> [Task prompt]
Filter the data for lines with the word "from", then copy every line so identified.
Begin Data block
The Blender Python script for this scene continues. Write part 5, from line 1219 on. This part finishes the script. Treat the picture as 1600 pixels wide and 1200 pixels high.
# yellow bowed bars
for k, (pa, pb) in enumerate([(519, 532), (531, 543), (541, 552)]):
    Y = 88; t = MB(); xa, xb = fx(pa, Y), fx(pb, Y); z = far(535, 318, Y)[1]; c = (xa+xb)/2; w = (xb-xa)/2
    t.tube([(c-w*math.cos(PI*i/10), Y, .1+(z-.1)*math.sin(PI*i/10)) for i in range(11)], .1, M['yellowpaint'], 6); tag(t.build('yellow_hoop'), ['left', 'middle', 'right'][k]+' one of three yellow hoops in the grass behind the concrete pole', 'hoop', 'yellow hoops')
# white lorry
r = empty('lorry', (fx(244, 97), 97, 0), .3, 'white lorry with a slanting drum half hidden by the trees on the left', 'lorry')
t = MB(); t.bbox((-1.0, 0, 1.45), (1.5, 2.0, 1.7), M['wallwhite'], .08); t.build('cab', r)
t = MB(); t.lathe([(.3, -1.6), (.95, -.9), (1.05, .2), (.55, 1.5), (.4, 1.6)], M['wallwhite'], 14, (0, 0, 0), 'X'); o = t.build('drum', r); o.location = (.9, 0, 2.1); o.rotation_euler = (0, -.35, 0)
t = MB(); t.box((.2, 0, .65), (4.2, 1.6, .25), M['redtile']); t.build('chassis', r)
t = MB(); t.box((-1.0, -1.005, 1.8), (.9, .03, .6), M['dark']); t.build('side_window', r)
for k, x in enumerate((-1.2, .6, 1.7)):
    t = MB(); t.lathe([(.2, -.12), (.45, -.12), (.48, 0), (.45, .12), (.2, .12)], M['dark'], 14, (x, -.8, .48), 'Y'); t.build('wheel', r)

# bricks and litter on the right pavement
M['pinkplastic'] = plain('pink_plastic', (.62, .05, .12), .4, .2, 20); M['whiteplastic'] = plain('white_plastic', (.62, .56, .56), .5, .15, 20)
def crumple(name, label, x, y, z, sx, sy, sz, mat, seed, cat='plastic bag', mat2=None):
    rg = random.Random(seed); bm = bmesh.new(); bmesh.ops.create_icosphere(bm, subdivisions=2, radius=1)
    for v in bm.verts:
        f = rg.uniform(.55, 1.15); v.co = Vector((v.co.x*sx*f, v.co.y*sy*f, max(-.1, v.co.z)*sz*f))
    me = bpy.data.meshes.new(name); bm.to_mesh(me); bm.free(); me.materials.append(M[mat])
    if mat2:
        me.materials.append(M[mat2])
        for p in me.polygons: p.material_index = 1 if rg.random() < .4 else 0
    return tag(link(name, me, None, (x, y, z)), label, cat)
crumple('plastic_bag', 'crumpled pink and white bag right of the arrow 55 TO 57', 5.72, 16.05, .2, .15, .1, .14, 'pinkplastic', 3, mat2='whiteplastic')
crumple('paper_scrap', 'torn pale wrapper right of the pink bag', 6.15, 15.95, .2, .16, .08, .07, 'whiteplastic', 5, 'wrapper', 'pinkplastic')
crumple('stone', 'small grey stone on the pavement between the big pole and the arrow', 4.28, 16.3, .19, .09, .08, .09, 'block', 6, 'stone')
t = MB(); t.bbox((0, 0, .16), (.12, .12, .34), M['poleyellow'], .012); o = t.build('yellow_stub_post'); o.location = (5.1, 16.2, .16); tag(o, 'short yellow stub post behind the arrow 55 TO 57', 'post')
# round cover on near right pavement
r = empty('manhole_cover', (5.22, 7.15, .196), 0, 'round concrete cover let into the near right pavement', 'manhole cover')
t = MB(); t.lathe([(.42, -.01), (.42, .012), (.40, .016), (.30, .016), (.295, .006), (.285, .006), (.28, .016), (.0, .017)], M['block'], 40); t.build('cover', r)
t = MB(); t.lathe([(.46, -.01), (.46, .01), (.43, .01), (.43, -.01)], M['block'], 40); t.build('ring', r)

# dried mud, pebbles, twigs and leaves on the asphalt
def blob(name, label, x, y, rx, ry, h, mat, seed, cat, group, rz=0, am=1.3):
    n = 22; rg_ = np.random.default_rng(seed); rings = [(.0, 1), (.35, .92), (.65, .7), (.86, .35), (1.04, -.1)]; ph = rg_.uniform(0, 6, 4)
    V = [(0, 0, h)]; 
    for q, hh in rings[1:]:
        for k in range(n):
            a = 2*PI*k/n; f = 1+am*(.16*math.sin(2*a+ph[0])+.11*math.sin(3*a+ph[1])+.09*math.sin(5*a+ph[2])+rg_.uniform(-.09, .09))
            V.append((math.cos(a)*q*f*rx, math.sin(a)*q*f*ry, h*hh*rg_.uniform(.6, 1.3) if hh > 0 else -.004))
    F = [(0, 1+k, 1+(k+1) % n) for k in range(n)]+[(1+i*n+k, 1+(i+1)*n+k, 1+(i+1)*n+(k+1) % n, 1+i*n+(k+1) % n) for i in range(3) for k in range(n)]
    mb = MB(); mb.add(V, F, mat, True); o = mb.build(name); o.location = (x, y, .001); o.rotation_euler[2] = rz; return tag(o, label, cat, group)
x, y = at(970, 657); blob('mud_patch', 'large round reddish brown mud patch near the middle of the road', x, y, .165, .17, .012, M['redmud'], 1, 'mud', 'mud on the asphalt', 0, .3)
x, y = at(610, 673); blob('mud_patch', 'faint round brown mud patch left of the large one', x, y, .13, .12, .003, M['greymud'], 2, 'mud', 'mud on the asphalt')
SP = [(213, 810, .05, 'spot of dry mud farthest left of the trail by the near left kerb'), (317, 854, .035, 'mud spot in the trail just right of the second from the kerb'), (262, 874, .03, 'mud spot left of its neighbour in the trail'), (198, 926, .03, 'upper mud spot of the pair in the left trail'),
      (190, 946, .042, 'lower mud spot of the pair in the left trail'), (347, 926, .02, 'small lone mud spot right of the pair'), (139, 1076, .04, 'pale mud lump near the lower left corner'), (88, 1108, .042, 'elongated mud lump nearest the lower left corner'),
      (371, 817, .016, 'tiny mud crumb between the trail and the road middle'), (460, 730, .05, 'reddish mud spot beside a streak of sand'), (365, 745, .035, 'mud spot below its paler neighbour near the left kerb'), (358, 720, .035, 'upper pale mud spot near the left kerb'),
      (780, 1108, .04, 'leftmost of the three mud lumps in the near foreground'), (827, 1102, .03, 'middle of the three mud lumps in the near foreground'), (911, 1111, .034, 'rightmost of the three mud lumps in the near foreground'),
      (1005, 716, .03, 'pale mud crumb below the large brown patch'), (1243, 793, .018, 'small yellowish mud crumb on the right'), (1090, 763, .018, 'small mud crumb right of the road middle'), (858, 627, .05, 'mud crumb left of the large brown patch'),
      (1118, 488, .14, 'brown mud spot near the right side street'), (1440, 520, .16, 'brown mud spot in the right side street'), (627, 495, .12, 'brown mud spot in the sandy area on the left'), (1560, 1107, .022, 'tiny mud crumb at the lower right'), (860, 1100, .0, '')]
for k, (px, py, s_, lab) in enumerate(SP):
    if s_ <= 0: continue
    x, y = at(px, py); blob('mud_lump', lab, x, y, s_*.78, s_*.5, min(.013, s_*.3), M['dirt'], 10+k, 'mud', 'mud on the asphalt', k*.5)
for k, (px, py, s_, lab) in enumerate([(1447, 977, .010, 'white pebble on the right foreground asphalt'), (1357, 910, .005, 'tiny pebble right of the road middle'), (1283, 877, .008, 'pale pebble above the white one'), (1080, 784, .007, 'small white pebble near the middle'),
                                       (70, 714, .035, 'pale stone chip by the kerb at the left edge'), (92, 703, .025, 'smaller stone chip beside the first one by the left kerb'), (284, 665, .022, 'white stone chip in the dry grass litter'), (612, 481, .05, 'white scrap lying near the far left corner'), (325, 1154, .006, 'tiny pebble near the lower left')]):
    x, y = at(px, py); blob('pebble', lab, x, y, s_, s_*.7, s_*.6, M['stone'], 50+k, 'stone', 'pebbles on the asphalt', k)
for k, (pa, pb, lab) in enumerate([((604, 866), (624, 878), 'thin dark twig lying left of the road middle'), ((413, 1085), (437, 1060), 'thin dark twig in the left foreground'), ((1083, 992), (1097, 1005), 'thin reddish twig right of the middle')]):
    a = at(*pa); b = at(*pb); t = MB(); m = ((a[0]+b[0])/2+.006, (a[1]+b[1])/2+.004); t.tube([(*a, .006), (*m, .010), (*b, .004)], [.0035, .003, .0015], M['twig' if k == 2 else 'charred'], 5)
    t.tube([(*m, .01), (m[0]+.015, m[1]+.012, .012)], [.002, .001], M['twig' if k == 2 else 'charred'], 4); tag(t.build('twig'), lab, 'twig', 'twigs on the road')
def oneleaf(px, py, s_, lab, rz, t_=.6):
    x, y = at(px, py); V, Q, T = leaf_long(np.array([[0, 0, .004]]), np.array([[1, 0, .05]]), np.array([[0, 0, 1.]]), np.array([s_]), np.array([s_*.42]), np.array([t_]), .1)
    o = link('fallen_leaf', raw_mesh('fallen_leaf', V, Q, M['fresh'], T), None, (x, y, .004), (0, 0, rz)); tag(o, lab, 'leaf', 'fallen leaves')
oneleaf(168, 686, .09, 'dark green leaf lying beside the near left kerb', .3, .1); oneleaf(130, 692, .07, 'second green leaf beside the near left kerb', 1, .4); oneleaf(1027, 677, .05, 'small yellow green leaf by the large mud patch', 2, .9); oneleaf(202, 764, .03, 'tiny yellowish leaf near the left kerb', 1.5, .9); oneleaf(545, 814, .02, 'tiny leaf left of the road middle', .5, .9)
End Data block
> [Output for this task]
The Blender Python script for this scene continues. Write part 5, from line 1219 on. This part finishes the script. Treat the picture as 1600 pixels wide and 1200 pixels high.
SP = [(213, 810, .05, 'spot of dry mud farthest left of the trail by the near left kerb'), (317, 854, .035, 'mud spot in the trail just right of the second from the kerb'), (262, 874, .03, 'mud spot left of its neighbour in the trail'), (198, 926, .03, 'upper mud spot of the pair in the left trail'),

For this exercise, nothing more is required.